From: John Young
To: design-l
Subject: Re: venturi and koolhaas
Date: 2002.04.18 11:29

Steve challenges:
how is one to be really "naughty" these days?

1. Publish the architectural security measures for federal buildings, or if you have them send to me and I will do it. Currently those measures are available only to design firms which agreed to non-disclosure, even though the public would benefit from knowing how to protect themselves and their buildings as effectively as their government.

2. Publish the confidential findings of architectural security and safety weaknesses of the World Trade Center Towers at these stages:

2.1 During design
2.2 During construction
2.3 After construction
2.4 Before the 1993 bombing.
2.5 The first year after the 1993 bombing
2.6 Just before the 2001 attack
2.7 After the 2001 attack

This information is under the control of the Port Authority of New York and New Jersey, consultants it hired for the various stages listed above, and its insurers, much of which is being withheld from current investigators and building safety officials evaluating WTC and other disasters though that information could be used to enhance security and safety of other high-rise and non-high-rise buildings now occupied by tens, perhaps hundreds, of thousands of people.

3. Publish, or send to me, confidential and classified reports on bombings and collapses of governmental and non-governmental buildings which are being withheld from the public because it is claimed the public cannot handle the information responsibly. Some portions of these reports have been published and some include recommendations that the public receive more information about threats to them and their buildings increase public awareness of threats well known to professionals. Some investigators argue that withholding of information from the public has led to a belief that threats are minimal, episodic and unpredictable when that is not true.

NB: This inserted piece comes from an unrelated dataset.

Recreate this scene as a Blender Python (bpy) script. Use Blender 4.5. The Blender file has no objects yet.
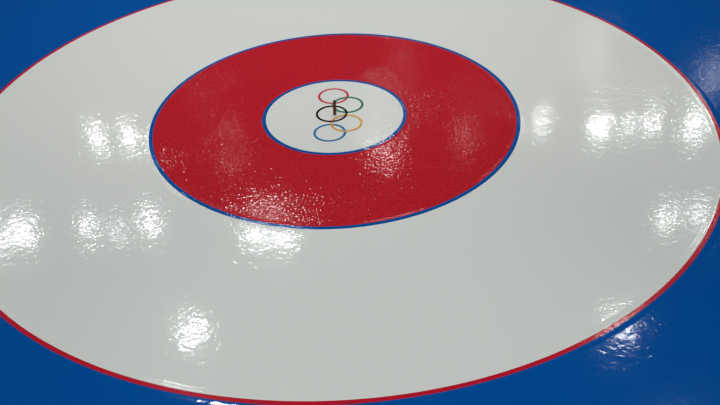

4. Insist that schools of design and design publications place building protection alongside aesthetic design in importance, to advocate that name and nobody designers become informed about the matter and blend it into premier design requirements, and not merely rely upon security specialists as if another contemptible nuisance like ADA, preservation, affirmative action and public participation. Recall the example of Viollet le Duc whose reputation was built first on urgently needed fortresses, then follow-up urban defenses, then historic versions of these, never forgetting that that peaceful aesthetic pleasures could be wiped out before you came awake from aesthetic narcotic: "oh nothing like that will ever happen here, we're too civilized, yes, perhaps over there but not here."